Legal ruling: Chief Justice Ian Kawaley

The Bermuda Government will have to pay some union legal costs after a failed effort to get a permanent injunction to halt future walkouts.

The Minister of Home Affairs sought injunctions against five unions — the Bermuda Industrial Union, the Bermuda Public Service Union, the Bermuda Union of Teachers, the Prison Officers Association and the Fire Officers Association — to prevent union walkouts last year.

The move came after a dispute between the parties over the proposed extension of furlough days, which led to marches and days of occupation of the grounds of the Cabinet Building in January last year.
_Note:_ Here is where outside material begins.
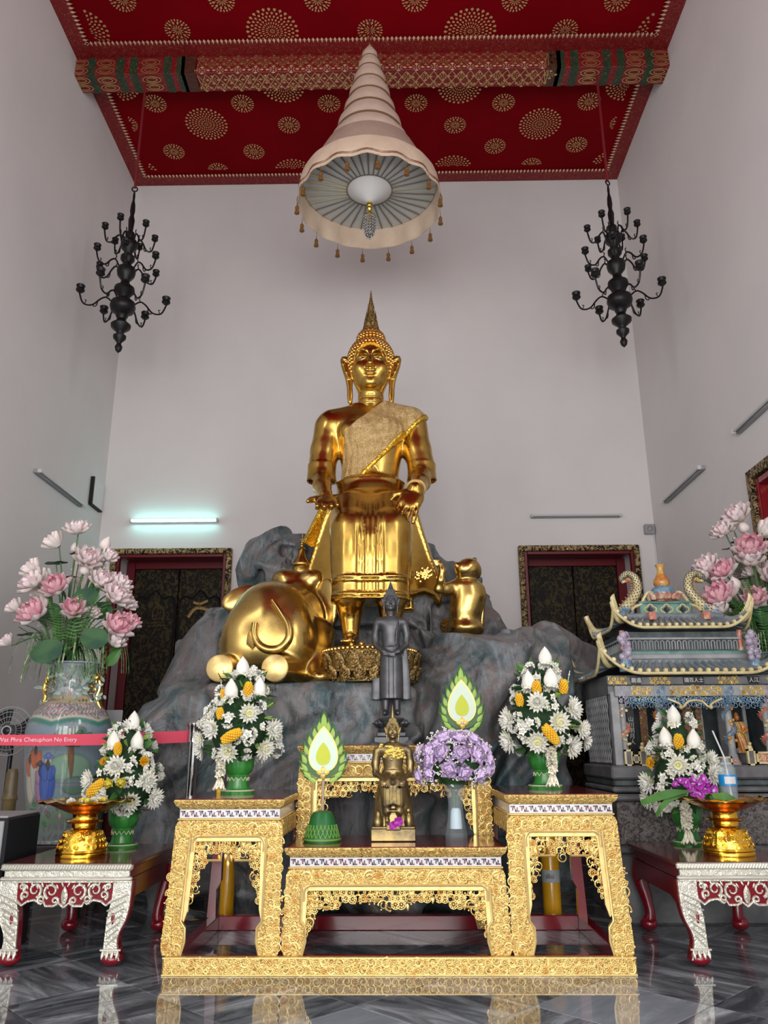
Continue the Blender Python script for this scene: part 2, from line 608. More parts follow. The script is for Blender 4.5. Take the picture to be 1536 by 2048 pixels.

The Supreme Court refused the Minister’s application but did grant declaratory relief, ruling the industrial action had been unlawful. While Chief Justice Ian Kawaley provisionally proposed that both sides should bear their own legal costs to improve their chances of resolving future disputes, the unions applied to recover some their costs, arguing they had been successful overall.

In a ruling delivered on March 21, Dr Justice Kawaley dismissed claims by the unions that the minister had acted in bad faith and accepted that the unions had from the outset denied any wrongdoing, taking no steps that would have allowed the courts to determine the issue of the injunction and the issue of the declaratory relief separately.

However, he noted that the minister had sought an unprecedented form of injunctive relief, and counsel for the minister had conceded that the threshold for such relief was high, instead focusing on the declaratory relief.

Dr Justice Kawaley concluded: “Although the main ‘event’ was the application for a permanent injunction, the application for declaratory relief was clearly a subsidiary ‘event’. This is reflected in the fact that the unions insisted on defending the legality of their conduct even after it became apparent that the court was not likely to grant the primary head of relief.

“This suggests that the union achieved a measure of success which should reduce the award to which the minister would otherwise have been entitled, as the minister could not plausibly deny.

“It was conceded that 50 per cent reduction of the unions’ costs was appropriate.”